How to Pick the Right Nursing Home

“Our parents took care of us when we were children. They fed us when we were hungry, hugged us when we were sad, and helped us become the men and women we are today. After many years, they may need someone to take care of them. Making the decision to put an elderly parent or other relative in a nursing home is one of the most difficult decisions any of us can make.”

~Stewart Guss


When the time comes for a senior loved one to move into a nursing home, you want to be sure that you’re choosing the one that’s right for them. It’s a difficult and often emotional decision, especially if your loved one is reluctant to make the move. By looking for these key things, however, you can be sure that you’ve chosen a facility that will work for your family.


Check the Location

When your loved one makes the move to a nursing home, location matters! You want to be able to visit as often as possible, and you’ll be more likely to visit regularly if it’s geographically convenient. Look for a nursing home that’s near your home or work–or, find one that’s convenient to you and as many of your family members as possible.


Ask for Reviews

Talk to people who have chosen nursing homes for their loved ones in the past or have loved ones living in nursing homes now. Ask them for reviews of the facilities they’ve used. Which ones have they loved? Which ones did they hate? You may even gain some valuable insight into the nursing homes in the area you should avoid.

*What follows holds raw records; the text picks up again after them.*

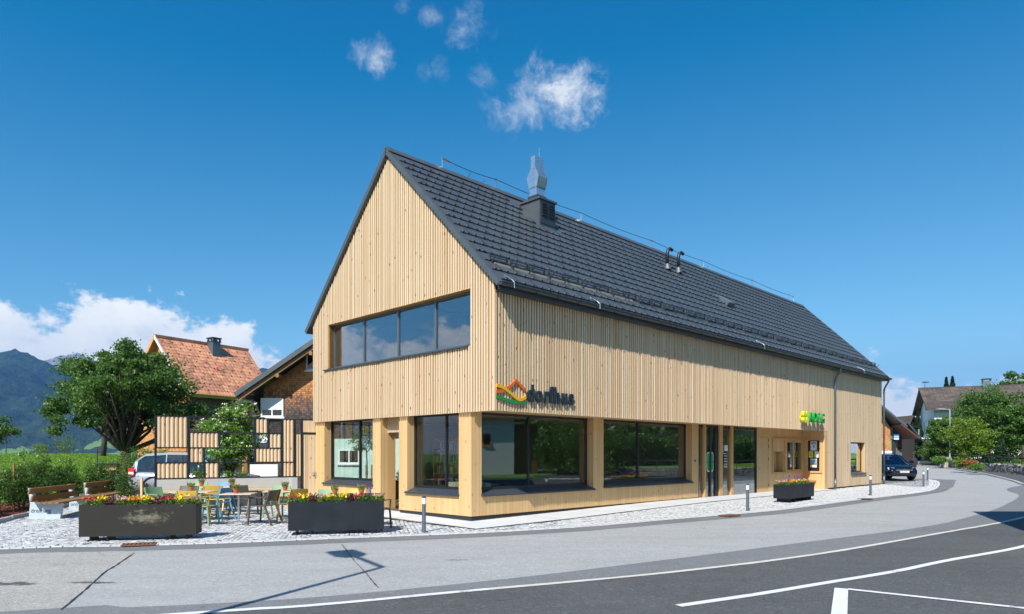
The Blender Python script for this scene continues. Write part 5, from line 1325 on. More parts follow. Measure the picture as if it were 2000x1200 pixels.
def bush(x, y, z, rx, ry, hh, mtl, label, cat='shrub', n=3500, leaf=.07, name='shrub', group=None, clumps=40, stems=4):
    e = empty(name, (x, y, z), 0, label=label, cat=cat, group=group)
    pts, cc = crown_points((0, 0, hh*.52), (rx, ry, hh*.5), n, clumps, .17, .35, -1)
    pts = pts[pts[:, 2] > .02]; leaves('foliage', pts, leaf, M[mtl], e, aspect=.6, kind='stuff')
    mb = MB()
    for k in range(stems):
        a = random.uniform(0, 6.28); mb.tube([(.06*math.cos(a), .06*math.sin(a), -.05), (rx*.4*math.cos(a), ry*.4*math.sin(a), hh*.45), (rx*.6*math.cos(a), ry*.6*math.sin(a), hh*.85)], [.018, .012, .005], 5)
    mb.build('stem', M['bark'], e); return e
def conifer(x, y, z, r, hh, label, mtl='leaf_dark', n=6000, leaf=.16, group=None):
    e = empty('conifer', (x, y, z), 0, label=label, cat='conifer', group=group); MB().tube([(0, 0, -.2), (0, 0, hh*.95)], [r*.08, .02], 7).build('trunk', M['bark'], e)
    t = RNG.random(n)**.75; zz = hh*(.06+.94*t); layer = .72+.28*np.abs(np.sin(zz*4.2)); rr = r*(1.02-t)*layer*np.sqrt(RNG.uniform(.25, 1, n)); a = RNG.uniform(0, 6.28, n); rr *= 1+.22*np.sin(a*5+zz*2)
    leaves('crown', np.stack([rr*np.cos(a), rr*np.sin(a), zz-rr*.2], 1), leaf, M[mtl], e, aspect=.4, kind='stuff'); return e
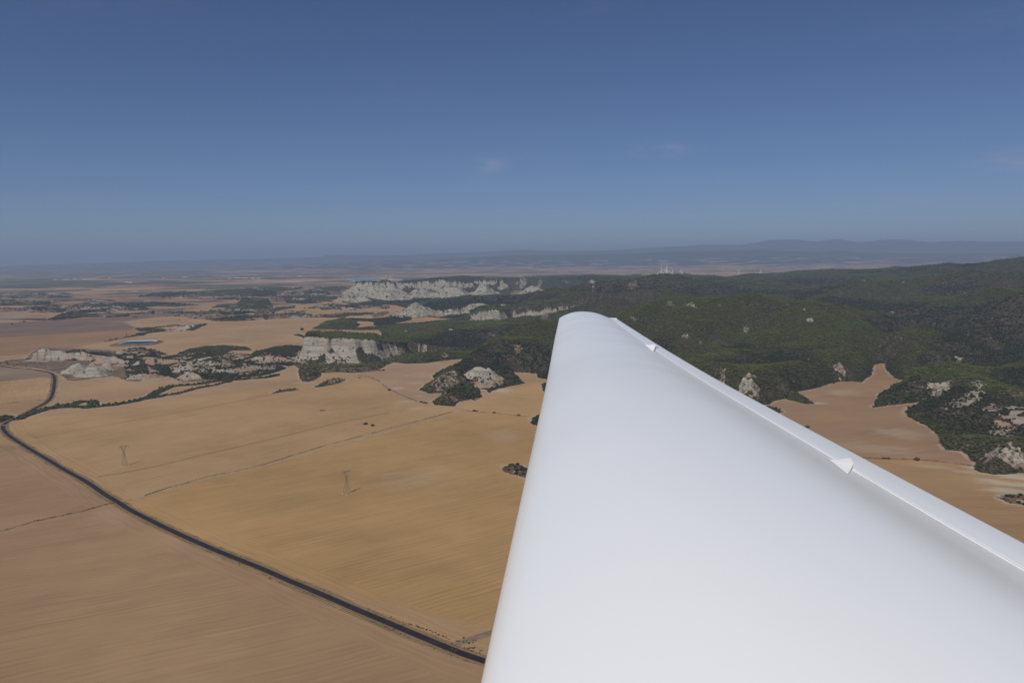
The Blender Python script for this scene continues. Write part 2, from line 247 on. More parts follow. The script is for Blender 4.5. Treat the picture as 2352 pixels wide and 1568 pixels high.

Check for Reports of Abuse

senior care nurse

Abuses of the elderly, from financial abuse to more traditional physical abuse, are all too common. Before you choose a nursing home for your loved one, make sure you check for any past reports of elderly abuse. This will allow you to be sure that the facility properly screens its applicants and that abuse isn’t common throughout the nursing home. You can also examine the nursing home for signs that the staff is overworked or negligent.


Ask for the Cost

You’d love to be able to choose a nursing home without having to worry about the cost. Unfortunately, the cost is an important factor! You need to consider your loved one’s finances and how much you and other members of the family are willing–and able–to help out before you choose a nursing home for your loved one. Finding one with a realistic cost isn’t “settling for less.” Rather, it’s finding a stable place for your loved one to call home over the next several years.


Choosing a nursing home is often an emotional process. By ensuring that you’ve covered these key details, however, you’ll increase the odds that you’ll find a stable, productive environment where your loved one will be well cared for throughout the last years of their life.